Afortunadamente, una congregación en otro pueblo continuó reuniéndose. Manejamos y nos reuníamos con ellos en el estacionamiento los domingos. Ese era el punto culminante de mi semana: ver sus rostros y saludarles a través de las ventanas. Ver Hebreos 10:25 en vivo fue muy alentador para mí. Hay una razón por la que Dios inspiró al autor a escribir ese mandamiento de no dejar de congregarnos: es tanto por el bien de nosotros mismos como por el bien de los demás. A pesar de que cantábamos en nuestros autos y escuchábamos el sermón transmitido por la radio, pudimos encontrar una manera de reunirnos y adorar verdaderamente juntos.
Pertenecemos las unas a las otras. Pablo escribe, “ustedes ya no son extraños ni extranjeros, sino conciudadanos de los santos y miembros de la familia de Dios” (Ef. 2:19). Como miembros de la familia de Dios en Cristo, “siendo muchos, formamos un solo cuerpo en Cristo, y cada miembro está unido a todos los demás” (Rom. 12:5).

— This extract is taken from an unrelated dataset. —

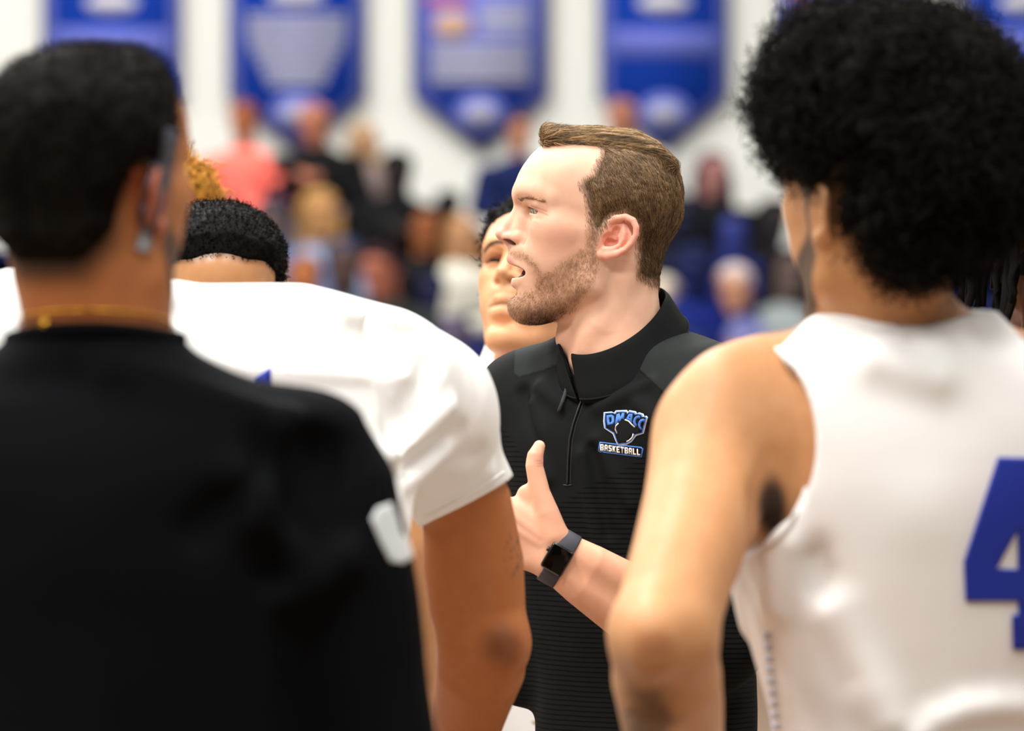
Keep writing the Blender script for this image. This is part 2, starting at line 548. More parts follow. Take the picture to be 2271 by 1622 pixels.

¿Alguien te ha ayudado a sentir que perteneces? Durante mi temporada de lucha, una madre de nuestra congregación me invitó a desayunar con ella y uno de sus hijos pequeños, y luego a acompañarlos en su salida de compras. Si bien ir de compras puede parecer mundano, puede convertirse en una oportunidad para el ministerio. Su invitación me dio la bienvenida a ir junto a ella y me recordó que no estaba sola. Lo que hicimos juntos fue irrelevante; yo estaba agradecida por haber sido incluida en sus vidas. Ella me hizo sentir que pertenecía, y espero que su simple acción te inspire a hacer lo mismo por otra hermana.